18 Sep 2017 - {{hitsCtrl.values.hits}}
Sri Lanka’s economy showed some level of resilience during the second quarter (2Q17) as it weathered substantial natural and self-inflicted woes during the period to grow at a modest yet a respectable pace.
During the April-June quarter, Sri Lanka’s US $ 81 billion economy is estimated to have grown by 4.0 percent, picking up from the 3.8 percent growth recorded for the same period in 2016, assisted by the resumption of construction activities and a number of new projects.
As a result, for the first half (1H17), the economy grew by 3.9 percent, slightly below the target range of between 4.0 to 4.5 percent that is expected for the full year by the Central Bank.
Sri Lankan economy faced headwinds in early 2015 mainly due to some self-inflicted damages making the macro-economic fundamentals feeble and had to seek the assistance of the International Monetary Fund (IMF) for a rescue package to put the economy back on track.
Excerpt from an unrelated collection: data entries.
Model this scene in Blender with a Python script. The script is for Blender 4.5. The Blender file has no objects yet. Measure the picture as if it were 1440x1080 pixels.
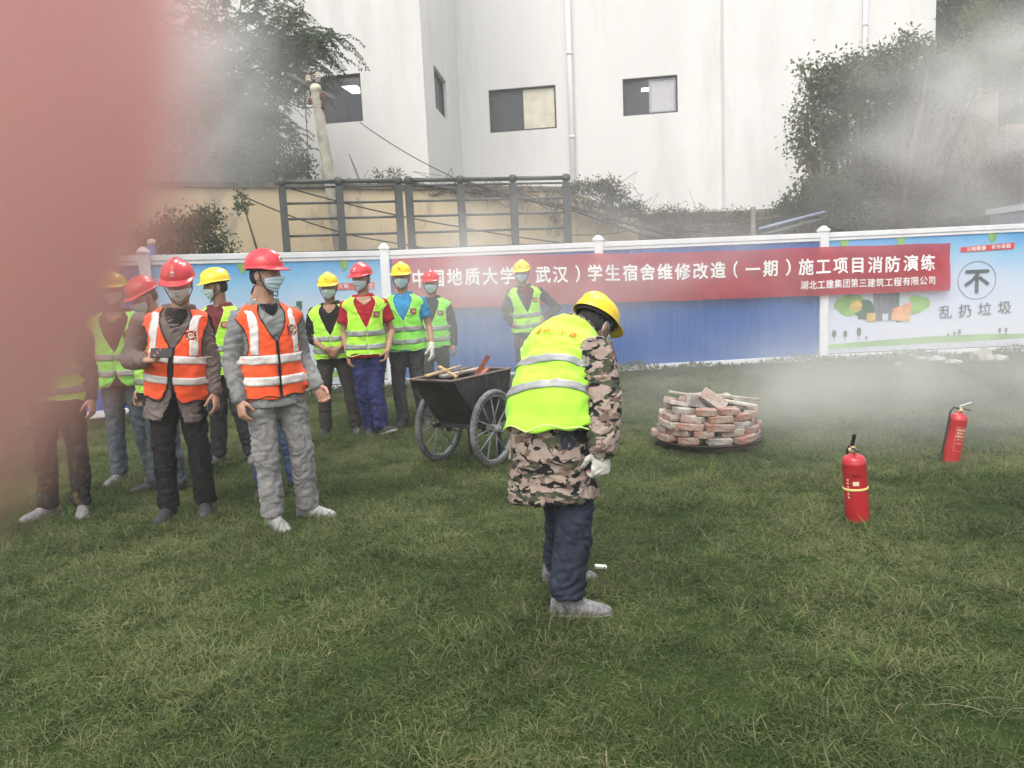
import bpy, bmesh, math, random
import numpy as np
from mathutils import Vector, Matrix, noise, Euler
from mathutils.bvhtree import BVHTree

rnd = random.Random(7)
SC = bpy.context.scene
COL = SC.collection
R = math.radians

# ------------------------------------------------------------------ camera, light, exposure
CAM_H = 1.52
FOC = 1080.0
cam = bpy.data.cameras.new('camera'); CAM = bpy.data.objects.new('camera', cam); COL.objects.link(CAM)
cam.sensor_width = 36; cam.lens = 36 * FOC / 1440
cam.clip_start = 0.002; cam.clip_end = 1000
CAM.location = (0, 0, CAM_H)
CROT = Euler((R(90 - 7.5), 0, 0)).to_matrix() @ Matrix.Rotation(R(-2.6), 3, 'Z')
CAM.rotation_euler = CROT.to_euler()
cam.dof.use_dof = True; cam.dof.focus_distance = 4.6; cam.dof.aperture_fstop = 6.8
SC.camera = CAM

SUN_EL, SUN_AZ = 58.0, 200.0       # azimuth, clockwise from +Y; 180 = straight behind the camera
world = bpy.data.worlds.new('World'); SC.world = world; world.use_nodes = True
wn = world.node_tree; wn.nodes.clear()
wo = wn.nodes.new('ShaderNodeOutputWorld'); wb = wn.nodes.new('ShaderNodeBackground'); sky = wn.nodes.new('ShaderNodeTexSky')
sky.sky_type = 'NISHITA'; sky.sun_disc = False
sky.sun_elevation = R(SUN_EL); sky.sun_rotation = R(SUN_AZ)
sky.air_density = 1.6; sky.dust_density = 6.0; sky.ozone_density = 0.6
wb.inputs['Strength'].default_value = 0.14
hs = wn.nodes.new('ShaderNodeHueSaturation'); hs.inputs['Saturation'].default_value = 0.35   # overcast: sky light is near grey
wn.links.new(sky.outputs[0], hs.inputs['Color']); wn.links.new(hs.outputs[0], wb.inputs['Color'])
wn.links.new(wb.outputs[0], wo.inputs['Surface'])
sl = bpy.data.lights.new('sun', 'SUN'); SUN = bpy.data.objects.new('sun', sl); COL.objects.link(SUN)
sl.energy = 1.6; sl.angle = R(16); sl.color = (1.0, 0.96, 0.9)
SUN.rotation_euler = (R(90 - SUN_EL), 0, R(180 - SUN_AZ) + math.pi)
SUN.location = (0, 0, 30)
SC.view_settings.view_transform = 'Standard'; SC.view_settings.look = 'None'
SC.view_settings.gamma = 1; SC.view_settings.use_curve_mapping = False
SC.view_settings.exposure = 0.9
SC.cycles.volume_step_rate = 1.0; SC.cycles.volume_max_steps = 64
SC.cycles.volume_bounces = 2; SC.cycles.max_bounces = 8; SC.cycles.transparent_max_bounces = 16
SC.cycles.use_denoising = True

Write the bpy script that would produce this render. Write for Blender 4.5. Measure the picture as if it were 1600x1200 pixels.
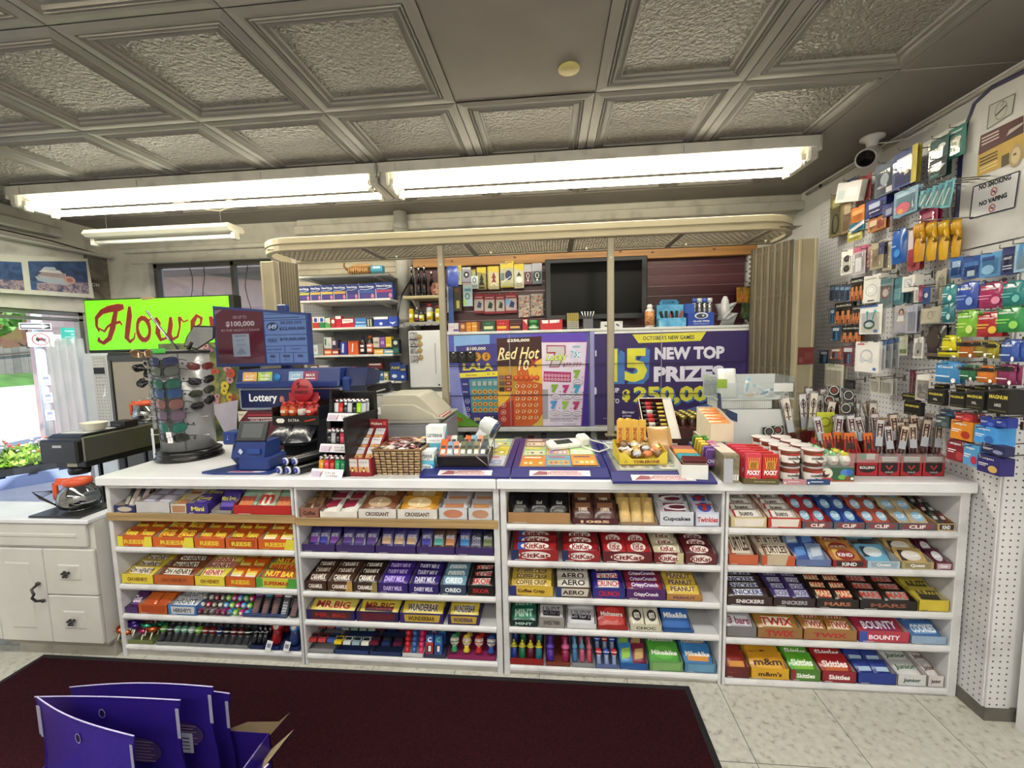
import bpy,math,random
from mathutils import Vector,Matrix
random.seed(7)
S=bpy.context.scene
COL=S.collection
for o in list(bpy.data.objects):bpy.data.objects.remove(o)
# ---------------- camera ----------------
CAMP=Vector((2.1302,-1.7967,1.4887))
RX=Vector((0.9956891,0.0900553,-0.0222083));UY=Vector((0.0139488,0.0913292,0.9957231));FW=Vector((-0.0916984,0.9917404,-0.0896794))
cam=bpy.data.cameras.new('camera');camo=bpy.data.objects.new('camera',cam);COL.objects.link(camo)
cam.sensor_width=36;cam.sensor_fit='HORIZONTAL';cam.lens=666.0/1600*36;cam.clip_start=.02;cam.clip_end=200
camo.matrix_world=Matrix(((RX.x,UY.x,-FW.x,CAMP.x),(RX.y,UY.y,-FW.y,CAMP.y),(RX.z,UY.z,-FW.z,CAMP.z),(0,0,0,1)))
S.camera=camo
# ---------------- view, world, lights ----------------
S.view_settings.view_transform='Standard';S.view_settings.look='None';S.view_settings.gamma=1
S.view_settings.use_curve_mapping=False;S.view_settings.exposure=0.0
W=bpy.data.worlds.new('daylight');S.world=W;W.use_nodes=True
nt=W.node_tree;bg=nt.nodes['Background']
sky=nt.nodes.new('ShaderNodeTexSky');sky.sky_type='NISHITA';sky.sun_disc=False;sky.sun_elevation=math.radians(50);sky.sun_rotation=math.radians(200)
nt.links.new(sky.outputs[0],bg.inputs[0]);bg.inputs[1].default_value=0.30
sl=bpy.data.lights.new('sun','SUN');sl.energy=8;sl.angle=math.radians(1);sl.color=(1,.96,.9)
so=bpy.data.objects.new('sun',sl);COL.objects.link(so);so.rotation_euler=(math.radians(40),0,math.radians(65));so.location=(-6,0,6)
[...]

Also, the weather gods weren’t exactly kind to Sri Lanka as a severe drought scorched the key paddy cultivation areas while the back-to-back floods wrecked havoc in Western, Southern and several other provinces forcing the industries shut down temporarily.
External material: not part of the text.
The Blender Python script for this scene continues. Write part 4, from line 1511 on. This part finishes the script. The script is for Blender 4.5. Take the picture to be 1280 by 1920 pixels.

However the industrial activities of the country, which have a long been a neglected area, have shown some renaissance during the 2Q17 with the activities as a whole growing by 5.2 percent, the highest for the quarter.
The growth has largely been supported by the notable pick up in construction activities around the country after almost two years of stalemate due to political and economic uncertainty and suspension of some of the state-funded projects pending
corruption inquiries and environmental assessment probes.
Since the conclusion of the war in 2009, Sri Lanka has been on a construction binge. The construction sector, which accounts for the largest share of 8.0 percent in the industries sector of the economy, grew by a strong 9.3 percent during the 2Q17 from a year ago.
The total industries in the country account for 25.9 percent to the gross domestic product (GDP), less than half of services sector, which accounts for a share of 56.6 percent.
Meanwhile, the agricultural sector, which accounts for 8.2 percent of the economy, recorded a negative growth of 2.9 percent predominantly due to the extreme weather conditions that destroyed the crops in key cultivating regions.
“However it is noteworthy that, ‘growing of rubber’ and ‘growing of tea’ which recorded negative quarterly growth rates continuously for the last three years, have reported significant positive growth rates of 10.2 percent and 6.9 percent respectively, in the second quarter of 2017”, said Dr. A.J Satharasinghe, Director General of Department of Census and Statistics.
There were notable declines in economic activity under the agriculture sector in areas of rice, cereals and oleaginous fruits which capture coconut production. These three areas recorded negative growths of 32.9 percent, 15.3 percent and 20.2 percent respectively during 2Q17 from a year earlier.
Interestingly, the contraction in these areas was visible in the monthly inflation figures, which showed substantial rise in food increases in recent times,
where the government even had to resort to rice imports.
Meanwhile, the services sector continued to grow at a modest pace of 4.5 percent led by financial services, health services and telecommunication activities as these three areas are crucial support services in all other economic activities in the economy.
The importance of health services is seen increasingly coming to the fore with the growth of the health conscious middle income class in the economy.